# Task:
Each line that follows is to be retyped exactly.

· · · ·

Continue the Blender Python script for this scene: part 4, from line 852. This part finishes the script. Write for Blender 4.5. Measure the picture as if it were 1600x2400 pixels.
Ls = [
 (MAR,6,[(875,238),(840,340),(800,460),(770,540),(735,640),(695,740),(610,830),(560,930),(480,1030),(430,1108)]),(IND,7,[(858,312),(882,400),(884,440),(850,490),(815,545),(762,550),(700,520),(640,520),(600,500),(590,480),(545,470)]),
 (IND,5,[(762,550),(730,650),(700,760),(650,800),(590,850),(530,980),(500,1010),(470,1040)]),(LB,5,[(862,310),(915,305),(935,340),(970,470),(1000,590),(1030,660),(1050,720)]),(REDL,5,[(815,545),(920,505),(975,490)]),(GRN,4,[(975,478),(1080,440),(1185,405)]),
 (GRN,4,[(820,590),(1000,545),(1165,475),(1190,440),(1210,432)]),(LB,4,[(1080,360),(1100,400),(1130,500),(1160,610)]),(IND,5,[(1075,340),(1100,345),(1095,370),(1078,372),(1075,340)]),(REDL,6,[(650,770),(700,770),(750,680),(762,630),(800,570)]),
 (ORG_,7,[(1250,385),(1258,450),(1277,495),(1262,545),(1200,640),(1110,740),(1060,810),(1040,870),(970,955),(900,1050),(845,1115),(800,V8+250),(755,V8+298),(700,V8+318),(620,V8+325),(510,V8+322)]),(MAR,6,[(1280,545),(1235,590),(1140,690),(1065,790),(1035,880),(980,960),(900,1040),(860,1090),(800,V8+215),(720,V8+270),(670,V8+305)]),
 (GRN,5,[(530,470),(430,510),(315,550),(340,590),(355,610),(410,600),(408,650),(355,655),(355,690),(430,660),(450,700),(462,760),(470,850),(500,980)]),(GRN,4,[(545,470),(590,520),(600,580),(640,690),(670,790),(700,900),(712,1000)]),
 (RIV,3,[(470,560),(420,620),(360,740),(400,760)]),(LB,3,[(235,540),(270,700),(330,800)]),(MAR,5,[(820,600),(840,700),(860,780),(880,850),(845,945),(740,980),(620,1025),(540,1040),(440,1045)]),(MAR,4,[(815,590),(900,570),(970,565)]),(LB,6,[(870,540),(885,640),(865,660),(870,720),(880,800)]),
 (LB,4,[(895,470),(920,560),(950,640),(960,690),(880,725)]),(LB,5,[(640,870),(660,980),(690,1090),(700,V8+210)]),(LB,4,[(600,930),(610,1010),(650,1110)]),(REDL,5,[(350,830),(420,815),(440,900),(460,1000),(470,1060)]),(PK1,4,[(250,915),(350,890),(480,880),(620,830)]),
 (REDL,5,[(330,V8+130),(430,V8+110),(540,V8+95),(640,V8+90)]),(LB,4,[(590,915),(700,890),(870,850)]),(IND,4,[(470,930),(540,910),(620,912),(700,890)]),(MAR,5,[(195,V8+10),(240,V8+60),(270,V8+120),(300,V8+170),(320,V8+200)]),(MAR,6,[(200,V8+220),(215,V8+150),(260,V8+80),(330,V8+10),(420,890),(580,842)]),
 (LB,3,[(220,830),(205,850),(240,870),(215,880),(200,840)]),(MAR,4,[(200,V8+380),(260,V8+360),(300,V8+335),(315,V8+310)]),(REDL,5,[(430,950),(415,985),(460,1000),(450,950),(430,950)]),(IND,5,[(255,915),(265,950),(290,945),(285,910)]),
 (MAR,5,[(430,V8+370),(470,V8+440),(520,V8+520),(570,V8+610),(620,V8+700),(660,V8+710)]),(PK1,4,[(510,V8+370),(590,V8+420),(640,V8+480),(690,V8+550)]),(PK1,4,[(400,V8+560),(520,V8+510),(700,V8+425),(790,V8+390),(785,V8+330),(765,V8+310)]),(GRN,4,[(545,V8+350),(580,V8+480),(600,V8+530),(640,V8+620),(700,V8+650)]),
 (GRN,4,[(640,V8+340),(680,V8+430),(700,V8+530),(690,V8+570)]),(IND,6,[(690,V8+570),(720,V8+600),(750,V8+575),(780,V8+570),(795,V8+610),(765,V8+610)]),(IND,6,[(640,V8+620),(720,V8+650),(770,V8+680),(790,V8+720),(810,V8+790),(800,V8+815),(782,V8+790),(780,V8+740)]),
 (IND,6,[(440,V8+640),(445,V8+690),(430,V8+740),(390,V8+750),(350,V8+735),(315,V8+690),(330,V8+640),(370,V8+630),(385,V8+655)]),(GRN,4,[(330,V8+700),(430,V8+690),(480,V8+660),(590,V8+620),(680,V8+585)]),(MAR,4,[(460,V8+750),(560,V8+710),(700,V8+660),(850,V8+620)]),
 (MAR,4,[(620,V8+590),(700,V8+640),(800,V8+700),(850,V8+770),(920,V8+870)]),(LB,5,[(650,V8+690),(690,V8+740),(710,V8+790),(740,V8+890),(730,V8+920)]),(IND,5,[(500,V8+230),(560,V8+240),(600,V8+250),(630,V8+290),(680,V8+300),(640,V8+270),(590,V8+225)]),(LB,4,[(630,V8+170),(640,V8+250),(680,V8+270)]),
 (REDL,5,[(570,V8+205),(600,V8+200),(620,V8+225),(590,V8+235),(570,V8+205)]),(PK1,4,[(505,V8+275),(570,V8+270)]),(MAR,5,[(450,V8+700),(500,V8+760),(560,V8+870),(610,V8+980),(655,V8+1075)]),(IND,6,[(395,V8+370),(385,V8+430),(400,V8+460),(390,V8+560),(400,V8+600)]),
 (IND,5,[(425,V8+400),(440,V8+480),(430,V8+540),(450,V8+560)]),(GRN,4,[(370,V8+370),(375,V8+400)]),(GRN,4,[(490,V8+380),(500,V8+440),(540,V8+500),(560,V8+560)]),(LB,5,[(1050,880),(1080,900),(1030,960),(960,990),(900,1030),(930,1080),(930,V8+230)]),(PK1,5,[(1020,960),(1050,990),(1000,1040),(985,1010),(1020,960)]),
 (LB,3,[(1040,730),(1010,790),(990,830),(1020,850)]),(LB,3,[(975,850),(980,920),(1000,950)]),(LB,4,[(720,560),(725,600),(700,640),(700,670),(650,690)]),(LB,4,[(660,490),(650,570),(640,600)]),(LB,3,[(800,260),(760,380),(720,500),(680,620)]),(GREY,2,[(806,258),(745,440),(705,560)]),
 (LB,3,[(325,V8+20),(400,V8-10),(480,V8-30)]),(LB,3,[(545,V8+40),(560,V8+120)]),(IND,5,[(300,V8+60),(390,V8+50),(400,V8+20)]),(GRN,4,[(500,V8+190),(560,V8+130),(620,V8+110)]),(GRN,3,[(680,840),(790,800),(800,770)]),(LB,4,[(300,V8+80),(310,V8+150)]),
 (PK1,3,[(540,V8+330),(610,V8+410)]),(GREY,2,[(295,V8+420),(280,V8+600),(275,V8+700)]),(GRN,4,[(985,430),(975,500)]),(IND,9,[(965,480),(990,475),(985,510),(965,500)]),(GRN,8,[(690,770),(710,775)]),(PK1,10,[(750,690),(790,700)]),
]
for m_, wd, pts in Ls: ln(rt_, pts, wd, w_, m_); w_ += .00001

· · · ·

# Exercise output:
Continue the Blender Python script for this scene: part 4, from line 852. This part finishes the script. Write for Blender 4.5. Measure the picture as if it were 1600x2400 pixels.
Ls = [
 (MAR,6,[(875,238),(840,340),(800,460),(770,540),(735,640),(695,740),(610,830),(560,930),(480,1030),(430,1108)]),(IND,7,[(858,312),(882,400),(884,440),(850,490),(815,545),(762,550),(700,520),(640,520),(600,500),(590,480),(545,470)]),
 (IND,5,[(762,550),(730,650),(700,760),(650,800),(590,850),(530,980),(500,1010),(470,1040)]),(LB,5,[(862,310),(915,305),(935,340),(970,470),(1000,590),(1030,660),(1050,720)]),(REDL,5,[(815,545),(920,505),(975,490)]),(GRN,4,[(975,478),(1080,440),(1185,405)]),
 (GRN,4,[(820,590),(1000,545),(1165,475),(1190,440),(1210,432)]),(LB,4,[(1080,360),(1100,400),(1130,500),(1160,610)]),(IND,5,[(1075,340),(1100,345),(1095,370),(1078,372),(1075,340)]),(REDL,6,[(650,770),(700,770),(750,680),(762,630),(800,570)]),
 (ORG_,7,[(1250,385),(1258,450),(1277,495),(1262,545),(1200,640),(1110,740),(1060,810),(1040,870),(970,955),(900,1050),(845,1115),(800,V8+250),(755,V8+298),(700,V8+318),(620,V8+325),(510,V8+322)]),(MAR,6,[(1280,545),(1235,590),(1140,690),(1065,790),(1035,880),(980,960),(900,1040),(860,1090),(800,V8+215),(720,V8+270),(670,V8+305)]),
 (GRN,5,[(530,470),(430,510),(315,550),(340,590),(355,610),(410,600),(408,650),(355,655),(355,690),(430,660),(450,700),(462,760),(470,850),(500,980)]),(GRN,4,[(545,470),(590,520),(600,580),(640,690),(670,790),(700,900),(712,1000)]),
 (RIV,3,[(470,560),(420,620),(360,740),(400,760)]),(LB,3,[(235,540),(270,700),(330,800)]),(MAR,5,[(820,600),(840,700),(860,780),(880,850),(845,945),(740,980),(620,1025),(540,1040),(440,1045)]),(MAR,4,[(815,590),(900,570),(970,565)]),(LB,6,[(870,540),(885,640),(865,660),(870,720),(880,800)]),
 (LB,4,[(895,470),(920,560),(950,640),(960,690),(880,725)]),(LB,5,[(640,870),(660,980),(690,1090),(700,V8+210)]),(LB,4,[(600,930),(610,1010),(650,1110)]),(REDL,5,[(350,830),(420,815),(440,900),(460,1000),(470,1060)]),(PK1,4,[(250,915),(350,890),(480,880),(620,830)]),
 (REDL,5,[(330,V8+130),(430,V8+110),(540,V8+95),(640,V8+90)]),(LB,4,[(590,915),(700,890),(870,850)]),(IND,4,[(470,930),(540,910),(620,912),(700,890)]),(MAR,5,[(195,V8+10),(240,V8+60),(270,V8+120),(300,V8+170),(320,V8+200)]),(MAR,6,[(200,V8+220),(215,V8+150),(260,V8+80),(330,V8+10),(420,890),(580,842)]),
 (LB,3,[(220,830),(205,850),(240,870),(215,880),(200,840)]),(MAR,4,[(200,V8+380),(260,V8+360),(300,V8+335),(315,V8+310)]),(REDL,5,[(430,950),(415,985),(460,1000),(450,950),(430,950)]),(IND,5,[(255,915),(265,950),(290,945),(285,910)]),
 (MAR,5,[(430,V8+370),(470,V8+440),(520,V8+520),(570,V8+610),(620,V8+700),(660,V8+710)]),(PK1,4,[(510,V8+370),(590,V8+420),(640,V8+480),(690,V8+550)]),(PK1,4,[(400,V8+560),(520,V8+510),(700,V8+425),(790,V8+390),(785,V8+330),(765,V8+310)]),(GRN,4,[(545,V8+350),(580,V8+480),(600,V8+530),(640,V8+620),(700,V8+650)]),
 (GRN,4,[(640,V8+340),(680,V8+430),(700,V8+530),(690,V8+570)]),(IND,6,[(690,V8+570),(720,V8+600),(750,V8+575),(780,V8+570),(795,V8+610),(765,V8+610)]),(IND,6,[(640,V8+620),(720,V8+650),(770,V8+680),(790,V8+720),(810,V8+790),(800,V8+815),(782,V8+790),(780,V8+740)]),
 (IND,6,[(440,V8+640),(445,V8+690),(430,V8+740),(390,V8+750),(350,V8+735),(315,V8+690),(330,V8+640),(370,V8+630),(385,V8+655)]),(GRN,4,[(330,V8+700),(430,V8+690),(480,V8+660),(590,V8+620),(680,V8+585)]),(MAR,4,[(460,V8+750),(560,V8+710),(700,V8+660),(850,V8+620)]),
 (MAR,4,[(620,V8+590),(700,V8+640),(800,V8+700),(850,V8+770),(920,V8+870)]),(LB,5,[(650,V8+690),(690,V8+740),(710,V8+790),(740,V8+890),(730,V8+920)]),(IND,5,[(500,V8+230),(560,V8+240),(600,V8+250),(630,V8+290),(680,V8+300),(640,V8+270),(590,V8+225)]),(LB,4,[(630,V8+170),(640,V8+250),(680,V8+270)]),
 (REDL,5,[(570,V8+205),(600,V8+200),(620,V8+225),(590,V8+235),(570,V8+205)]),(PK1,4,[(505,V8+275),(570,V8+270)]),(MAR,5,[(450,V8+700),(500,V8+760),(560,V8+870),(610,V8+980),(655,V8+1075)]),(IND,6,[(395,V8+370),(385,V8+430),(400,V8+460),(390,V8+560),(400,V8+600)]),
 (IND,5,[(425,V8+400),(440,V8+480),(430,V8+540),(450,V8+560)]),(GRN,4,[(370,V8+370),(375,V8+400)]),(GRN,4,[(490,V8+380),(500,V8+440),(540,V8+500),(560,V8+560)]),(LB,5,[(1050,880),(1080,900),(1030,960),(960,990),(900,1030),(930,1080),(930,V8+230)]),(PK1,5,[(1020,960),(1050,990),(1000,1040),(985,1010),(1020,960)]),
 (LB,3,[(1040,730),(1010,790),(990,830),(1020,850)]),(LB,3,[(975,850),(980,920),(1000,950)]),(LB,4,[(720,560),(725,600),(700,640),(700,670),(650,690)]),(LB,4,[(660,490),(650,570),(640,600)]),(LB,3,[(800,260),(760,380),(720,500),(680,620)]),(GREY,2,[(806,258),(745,440),(705,560)]),
 (LB,3,[(325,V8+20),(400,V8-10),(480,V8-30)]),(LB,3,[(545,V8+40),(560,V8+120)]),(IND,5,[(300,V8+60),(390,V8+50),(400,V8+20)]),(GRN,4,[(500,V8+190),(560,V8+130),(620,V8+110)]),(GRN,3,[(680,840),(790,800),(800,770)]),(LB,4,[(300,V8+80),(310,V8+150)]),
 (PK1,3,[(540,V8+330),(610,V8+410)]),(GREY,2,[(295,V8+420),(280,V8+600),(275,V8+700)]),(GRN,4,[(985,430),(975,500)]),(IND,9,[(965,480),(990,475),(985,510),(965,500)]),(GRN,8,[(690,770),(710,775)]),(PK1,10,[(750,690),(790,700)]),
]
for m_, wd, pts in Ls: ln(rt_, pts, wd, w_, m_); w_ += .00001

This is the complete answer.